Direction —
Can you reproduce the data beneath, keeping every line exact?

— Start of Recorded data —

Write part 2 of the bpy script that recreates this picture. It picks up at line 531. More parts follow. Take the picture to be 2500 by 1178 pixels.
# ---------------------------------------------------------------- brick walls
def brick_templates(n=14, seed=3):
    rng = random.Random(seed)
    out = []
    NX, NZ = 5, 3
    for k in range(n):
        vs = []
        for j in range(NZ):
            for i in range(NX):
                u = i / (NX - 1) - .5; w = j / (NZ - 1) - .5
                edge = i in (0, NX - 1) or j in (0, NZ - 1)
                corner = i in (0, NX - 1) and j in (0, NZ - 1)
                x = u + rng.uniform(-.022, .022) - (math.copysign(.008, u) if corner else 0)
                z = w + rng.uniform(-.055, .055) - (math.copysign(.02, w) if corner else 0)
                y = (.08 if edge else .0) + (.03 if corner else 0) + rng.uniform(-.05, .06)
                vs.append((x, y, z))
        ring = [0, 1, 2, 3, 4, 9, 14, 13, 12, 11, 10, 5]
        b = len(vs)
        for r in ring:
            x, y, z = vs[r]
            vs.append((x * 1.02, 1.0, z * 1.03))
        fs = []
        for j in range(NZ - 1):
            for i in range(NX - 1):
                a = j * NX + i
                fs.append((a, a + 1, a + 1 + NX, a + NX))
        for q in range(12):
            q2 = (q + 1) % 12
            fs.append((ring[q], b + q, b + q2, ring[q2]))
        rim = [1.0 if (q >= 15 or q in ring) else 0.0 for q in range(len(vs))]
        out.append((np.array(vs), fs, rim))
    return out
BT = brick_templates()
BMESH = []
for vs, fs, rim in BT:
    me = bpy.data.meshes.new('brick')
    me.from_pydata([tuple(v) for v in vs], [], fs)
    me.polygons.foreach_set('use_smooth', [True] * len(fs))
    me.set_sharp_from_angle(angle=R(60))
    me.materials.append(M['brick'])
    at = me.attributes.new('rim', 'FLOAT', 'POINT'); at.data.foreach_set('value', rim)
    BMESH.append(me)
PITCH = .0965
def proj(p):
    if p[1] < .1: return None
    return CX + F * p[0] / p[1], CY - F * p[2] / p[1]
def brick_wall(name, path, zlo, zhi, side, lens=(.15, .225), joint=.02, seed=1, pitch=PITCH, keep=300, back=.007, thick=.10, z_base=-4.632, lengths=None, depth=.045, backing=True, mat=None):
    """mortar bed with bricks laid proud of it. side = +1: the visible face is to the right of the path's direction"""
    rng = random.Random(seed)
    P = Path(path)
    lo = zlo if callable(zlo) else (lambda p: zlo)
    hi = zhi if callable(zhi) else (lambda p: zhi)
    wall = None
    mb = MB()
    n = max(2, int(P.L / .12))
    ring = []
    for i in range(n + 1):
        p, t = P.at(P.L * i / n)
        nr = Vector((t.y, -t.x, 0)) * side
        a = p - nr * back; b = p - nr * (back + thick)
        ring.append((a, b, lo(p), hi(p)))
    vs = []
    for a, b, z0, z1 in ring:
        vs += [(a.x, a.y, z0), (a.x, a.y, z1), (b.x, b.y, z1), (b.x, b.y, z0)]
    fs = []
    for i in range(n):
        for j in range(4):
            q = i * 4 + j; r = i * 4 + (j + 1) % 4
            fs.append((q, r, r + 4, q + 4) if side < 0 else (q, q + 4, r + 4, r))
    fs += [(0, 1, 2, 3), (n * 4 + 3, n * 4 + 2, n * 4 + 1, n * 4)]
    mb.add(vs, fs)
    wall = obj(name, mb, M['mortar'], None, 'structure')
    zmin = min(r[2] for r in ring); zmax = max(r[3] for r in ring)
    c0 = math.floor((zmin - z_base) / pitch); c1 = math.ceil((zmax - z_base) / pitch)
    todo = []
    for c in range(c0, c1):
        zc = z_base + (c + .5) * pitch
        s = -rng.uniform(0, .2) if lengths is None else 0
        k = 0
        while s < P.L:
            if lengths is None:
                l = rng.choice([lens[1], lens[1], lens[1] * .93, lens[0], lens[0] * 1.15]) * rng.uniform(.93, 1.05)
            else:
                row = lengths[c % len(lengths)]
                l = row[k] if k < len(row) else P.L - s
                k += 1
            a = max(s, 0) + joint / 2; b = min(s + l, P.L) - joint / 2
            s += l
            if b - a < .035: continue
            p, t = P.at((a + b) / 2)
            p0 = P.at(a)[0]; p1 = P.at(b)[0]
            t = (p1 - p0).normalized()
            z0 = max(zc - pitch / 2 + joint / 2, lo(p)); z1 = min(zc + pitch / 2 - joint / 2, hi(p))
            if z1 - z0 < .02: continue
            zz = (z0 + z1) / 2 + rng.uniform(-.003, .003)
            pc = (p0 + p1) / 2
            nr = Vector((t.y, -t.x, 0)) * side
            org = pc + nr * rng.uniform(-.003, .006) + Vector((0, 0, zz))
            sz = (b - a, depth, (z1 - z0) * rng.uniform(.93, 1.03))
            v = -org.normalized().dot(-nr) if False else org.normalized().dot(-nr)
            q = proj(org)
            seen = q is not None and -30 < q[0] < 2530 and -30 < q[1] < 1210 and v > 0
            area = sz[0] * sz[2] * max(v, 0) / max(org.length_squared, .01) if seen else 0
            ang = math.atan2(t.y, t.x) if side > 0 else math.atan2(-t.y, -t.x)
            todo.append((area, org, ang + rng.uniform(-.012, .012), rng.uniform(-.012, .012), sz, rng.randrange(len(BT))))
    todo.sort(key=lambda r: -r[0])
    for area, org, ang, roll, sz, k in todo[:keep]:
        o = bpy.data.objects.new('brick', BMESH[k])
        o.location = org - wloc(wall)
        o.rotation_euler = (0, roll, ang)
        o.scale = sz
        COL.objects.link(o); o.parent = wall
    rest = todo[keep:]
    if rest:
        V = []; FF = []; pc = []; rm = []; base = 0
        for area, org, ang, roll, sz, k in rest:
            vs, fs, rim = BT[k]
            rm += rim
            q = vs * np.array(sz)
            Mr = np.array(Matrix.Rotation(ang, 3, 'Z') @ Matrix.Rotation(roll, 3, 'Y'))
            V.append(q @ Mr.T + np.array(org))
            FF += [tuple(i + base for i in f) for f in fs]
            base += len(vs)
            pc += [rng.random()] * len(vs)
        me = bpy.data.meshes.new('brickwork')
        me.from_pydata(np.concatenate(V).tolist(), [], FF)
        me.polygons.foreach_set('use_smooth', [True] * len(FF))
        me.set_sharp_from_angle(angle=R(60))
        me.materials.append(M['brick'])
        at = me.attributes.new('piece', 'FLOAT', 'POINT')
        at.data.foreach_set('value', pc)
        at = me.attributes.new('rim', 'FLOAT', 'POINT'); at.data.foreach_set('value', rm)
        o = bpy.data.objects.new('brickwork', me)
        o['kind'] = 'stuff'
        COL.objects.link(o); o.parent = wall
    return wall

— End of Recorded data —

Exercise output —
Write part 2 of the bpy script that recreates this picture. It picks up at line 531. More parts follow. Take the picture to be 2500 by 1178 pixels.
# ---------------------------------------------------------------- brick walls
def brick_templates(n=14, seed=3):
    rng = random.Random(seed)
    out = []
    NX, NZ = 5, 3
    for k in range(n):
        vs = []
        for j in range(NZ):
            for i in range(NX):
                u = i / (NX - 1) - .5; w = j / (NZ - 1) - .5
                edge = i in (0, NX - 1) or j in (0, NZ - 1)
                corner = i in (0, NX - 1) and j in (0, NZ - 1)
                x = u + rng.uniform(-.022, .022) - (math.copysign(.008, u) if corner else 0)
                z = w + rng.uniform(-.055, .055) - (math.copysign(.02, w) if corner else 0)
                y = (.08 if edge else .0) + (.03 if corner else 0) + rng.uniform(-.05, .06)
                vs.append((x, y, z))
        ring = [0, 1, 2, 3, 4, 9, 14, 13, 12, 11, 10, 5]
        b = len(vs)
        for r in ring:
            x, y, z = vs[r]
            vs.append((x * 1.02, 1.0, z * 1.03))
        fs = []
        for j in range(NZ - 1):
            for i in range(NX - 1):
                a = j * NX + i
                fs.append((a, a + 1, a + 1 + NX, a + NX))
        for q in range(12):
            q2 = (q + 1) % 12
            fs.append((ring[q], b + q, b + q2, ring[q2]))
        rim = [1.0 if (q >= 15 or q in ring) else 0.0 for q in range(len(vs))]
        out.append((np.array(vs), fs, rim))
    return out
BT = brick_templates()
BMESH = []
for vs, fs, rim in BT:
    me = bpy.data.meshes.new('brick')
    me.from_pydata([tuple(v) for v in vs], [], fs)
    me.polygons.foreach_set('use_smooth', [True] * len(fs))
    me.set_sharp_from_angle(angle=R(60))
    me.materials.append(M['brick'])
    at = me.attributes.new('rim', 'FLOAT', 'POINT'); at.data.foreach_set('value', rim)
    BMESH.append(me)
PITCH = .0965
def proj(p):
    if p[1] < .1: return None
    return CX + F * p[0] / p[1], CY - F * p[2] / p[1]
def brick_wall(name, path, zlo, zhi, side, lens=(.15, .225), joint=.02, seed=1, pitch=PITCH, keep=300, back=.007, thick=.10, z_base=-4.632, lengths=None, depth=.045, backing=True, mat=None):
    """mortar bed with bricks laid proud of it. side = +1: the visible face is to the right of the path's direction"""
    rng = random.Random(seed)
    P = Path(path)
    lo = zlo if callable(zlo) else (lambda p: zlo)
    hi = zhi if callable(zhi) else (lambda p: zhi)
    wall = None
    mb = MB()
    n = max(2, int(P.L / .12))
    ring = []
    for i in range(n + 1):
        p, t = P.at(P.L * i / n)
        nr = Vector((t.y, -t.x, 0)) * side
        a = p - nr * back; b = p - nr * (back + thick)
        ring.append((a, b, lo(p), hi(p)))
    vs = []
    for a, b, z0, z1 in ring:
        vs += [(a.x, a.y, z0), (a.x, a.y, z1), (b.x, b.y, z1), (b.x, b.y, z0)]
    fs = []
    for i in range(n):
        for j in range(4):
            q = i * 4 + j; r = i * 4 + (j + 1) % 4
            fs.append((q, r, r + 4, q + 4) if side < 0 else (q, q + 4, r + 4, r))
    fs += [(0, 1, 2, 3), (n * 4 + 3, n * 4 + 2, n * 4 + 1, n * 4)]
    mb.add(vs, fs)
    wall = obj(name, mb, M['mortar'], None, 'structure')
    zmin = min(r[2] for r in ring); zmax = max(r[3] for r in ring)
    c0 = math.floor((zmin - z_base) / pitch); c1 = math.ceil((zmax - z_base) / pitch)
    todo = []
    for c in range(c0, c1):
        zc = z_base + (c + .5) * pitch
        s = -rng.uniform(0, .2) if lengths is None else 0
        k = 0
        while s < P.L:
            if lengths is None:
                l = rng.choice([lens[1], lens[1], lens[1] * .93, lens[0], lens[0] * 1.15]) * rng.uniform(.93, 1.05)
            else:
                row = lengths[c % len(lengths)]
                l = row[k] if k < len(row) else P.L - s
                k += 1
            a = max(s, 0) + joint / 2; b = min(s + l, P.L) - joint / 2
            s += l
            if b - a < .035: continue
            p, t = P.at((a + b) / 2)
            p0 = P.at(a)[0]; p1 = P.at(b)[0]
            t = (p1 - p0).normalized()
            z0 = max(zc - pitch / 2 + joint / 2, lo(p)); z1 = min(zc + pitch / 2 - joint / 2, hi(p))
            if z1 - z0 < .02: continue
            zz = (z0 + z1) / 2 + rng.uniform(-.003, .003)
            pc = (p0 + p1) / 2
            nr = Vector((t.y, -t.x, 0)) * side
            org = pc + nr * rng.uniform(-.003, .006) + Vector((0, 0, zz))
            sz = (b - a, depth, (z1 - z0) * rng.uniform(.93, 1.03))
            v = -org.normalized().dot(-nr) if False else org.normalized().dot(-nr)
            q = proj(org)
            seen = q is not None and -30 < q[0] < 2530 and -30 < q[1] < 1210 and v > 0
            area = sz[0] * sz[2] * max(v, 0) / max(org.length_squared, .01) if seen else 0
            ang = math.atan2(t.y, t.x) if side > 0 else math.atan2(-t.y, -t.x)
            todo.append((area, org, ang + rng.uniform(-.012, .012), rng.uniform(-.012, .012), sz, rng.randrange(len(BT))))
    todo.sort(key=lambda r: -r[0])
    for area, org, ang, roll, sz, k in todo[:keep]:
        o = bpy.data.objects.new('brick', BMESH[k])
        o.location = org - wloc(wall)
        o.rotation_euler = (0, roll, ang)
        o.scale = sz
        COL.objects.link(o); o.parent = wall
    rest = todo[keep:]
    if rest:
        V = []; FF = []; pc = []; rm = []; base = 0
        for area, org, ang, roll, sz, k in rest:
            vs, fs, rim = BT[k]
            rm += rim
            q = vs * np.array(sz)
            Mr = np.array(Matrix.Rotation(ang, 3, 'Z') @ Matrix.Rotation(roll, 3, 'Y'))
            V.append(q @ Mr.T + np.array(org))
            FF += [tuple(i + base for i in f) for f in fs]
            base += len(vs)
            pc += [rng.random()] * len(vs)
        me = bpy.data.meshes.new('brickwork')
        me.from_pydata(np.concatenate(V).tolist(), [], FF)
        me.polygons.foreach_set('use_smooth', [True] * len(FF))
        me.set_sharp_from_angle(angle=R(60))
        me.materials.append(M['brick'])
        at = me.attributes.new('piece', 'FLOAT', 'POINT')
        at.data.foreach_set('value', pc)
        at = me.attributes.new('rim', 'FLOAT', 'POINT'); at.data.foreach_set('value', rm)
        o = bpy.data.objects.new('brickwork', me)
        o['kind'] = 'stuff'
        COL.objects.link(o); o.parent = wall
    return wall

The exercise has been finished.